Considering all experiences of reality and acts of creation occur in the present, it’s the clearing in which spiritual people and artists look to dwell. I was reminded of this recently when Laurie Anderson came through the Midwest, taking part in a talk about art and technology at the Chicago Humanities Festival this Fall.
A composer, photographer, instrumentalist, poet, sculptor, filmmaker and all around rock star artist extraordinaire, Anderson is an outré thinker renowned for cutting-edge ideas and works that span spoken-word presentations to visual immersions to experiential albums. Having a disdain for formula and championing mistakes and spontaneity, she was even NASA’s first (and last) artist-in-residence.

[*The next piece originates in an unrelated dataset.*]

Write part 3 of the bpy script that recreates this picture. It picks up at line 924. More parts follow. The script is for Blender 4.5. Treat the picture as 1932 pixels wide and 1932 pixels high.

Embracing, manipulating, and incorporating technology into art ever since staging street performances over three decades ago, Anderson surprisingly criticized modern technology when she suggested it is largely responsible for human beings losing touch with who they are and what they are doing as a species. In pointing out that technology eradicates the full potential of our consciousness, Anderson “sat like a statue, not moving a muscle or saying a word, as she stared out at the talk’s near-capacity auditorium – a clever response to a question posed by an audience member about how to reemphasize the present,” according to the Tribune’s write-up on her visit. The article was titled Laurie Anderson Urges Exodus Back To Reality. During the talk she also praised producer Brian Eno for the manner in which he recognizes the opportunities afforded by faults.
Finding solace in simpler communication, she expounded upon how the haiku, stripped of metaphor and related comparative devices, forces one into the moment and boasts the capacity to remind of us of places we’ve never been. However, plain language, not technology, said Anderson, remains the basis of realities supposed and actual, the foundation for the stories that shape our purpose and identities.